Copyright Simon Harsent 2010 Pool Productions courtesy photo-eye (http://www.photoeye.com/magazine/reviews/2010/11_18_Melt.cfm)
After leaving the Midwest over twenty-five years ago for Southern California, I am now content to visit the snow on our annual ski trips. I have fond memories of the first snow or awaking with a fresh white blanket covering our yard, but I recall with equal feelings trudging to school with a wintry blast stinging my face or wading through the early spring slush. Thus it is difficult for me to comprehend a growing interest in icebergs, while it is apparent that these floating structures have stirred the imagination of a growing number of photographers. Joining them is Simon Harsent with his recent photobook Melt, Portrait of an Iceberg.
My first impression Harsent’s documentation of various icebergs during their migratory pathway was investigating a collective portrait of an iceberg. The difficulty that I have with this concept is the implication that if we were presented with photographs of a variety of people we might construct a portrait of a human. Thus after considering the cleaving, wasting away and eventual dissolution of these snowy structures, I sense an alternative symbolic narrative about a mid-life crisis, old age, impermanence and eventual passing.
These are outward looking Seascapes, with a mass of snow and ice rising just above horizon and filling much of the sky. The ocean usually appears tranquil, while the skies are dark, overcast and clouded and provide a moody and melancholy feeling to the photographs. One result of the flat lighting is to compresses these structures into abstract surfaces. These structures are frequently ambiguous as to their relative size and volume; without a fathomable reference point, I can not be sure how large these masses are.

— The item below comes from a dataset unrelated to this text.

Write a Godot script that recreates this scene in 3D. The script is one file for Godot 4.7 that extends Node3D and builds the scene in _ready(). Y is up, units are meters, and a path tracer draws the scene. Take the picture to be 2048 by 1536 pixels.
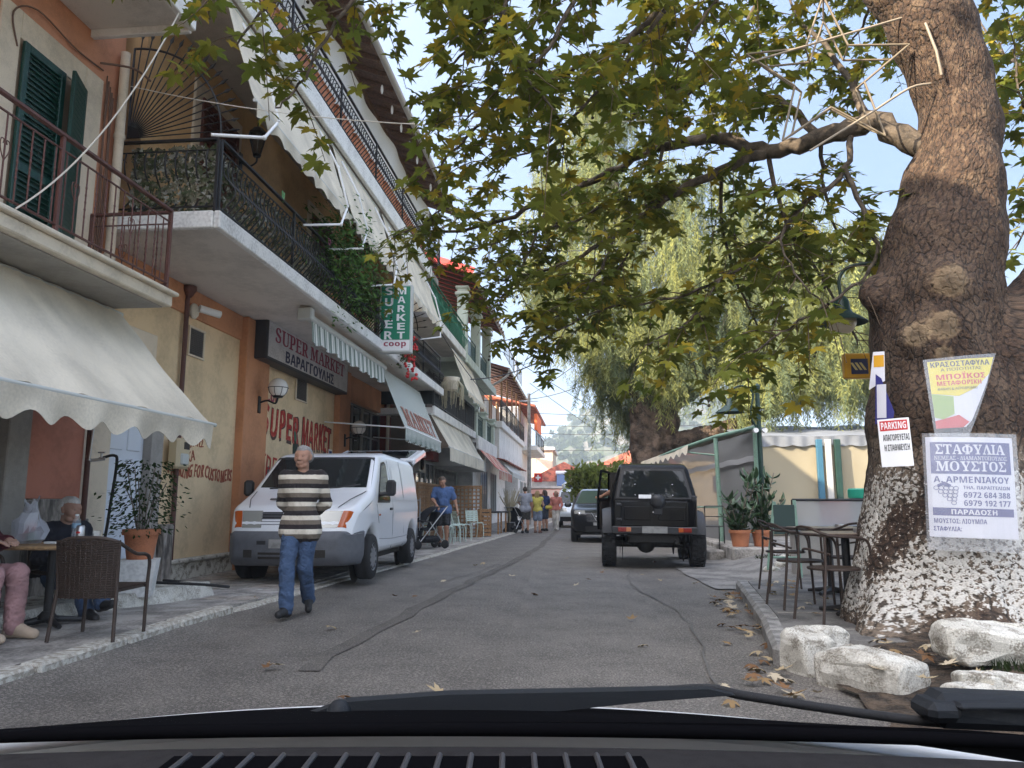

Harsent sublime compositions early in the book hint at a massive size, such that they can not be retained within the boundaries of the pictorial space. Later in the book, when the icebergs have become more diminutive, they sit easily within the frame.
Harsent serially presents photographs of the phases of an iceberg, a progression that begins as large looming structures and that over time become reduced in size to be reshaped by the sea, wind and sun. The structures appear to be in a slow kinetic morphing, assuming random changes in appearance, depending on the weather conditions encountered in their slow plodding transition to the iceberg graveyard. The chiseled and angular sides of the iceberg initially reveal the results of the cleaving, exposing the structures ancient inner core. The resulting wind, sun, melting and sublimation subsequent re-contour the surface lines, creating aesthetic windswept and flowing icy sea-sculptures.
The beautiful horizontal color photographs are complemented by a classic layout in this large, oversize horizontal hardcover book.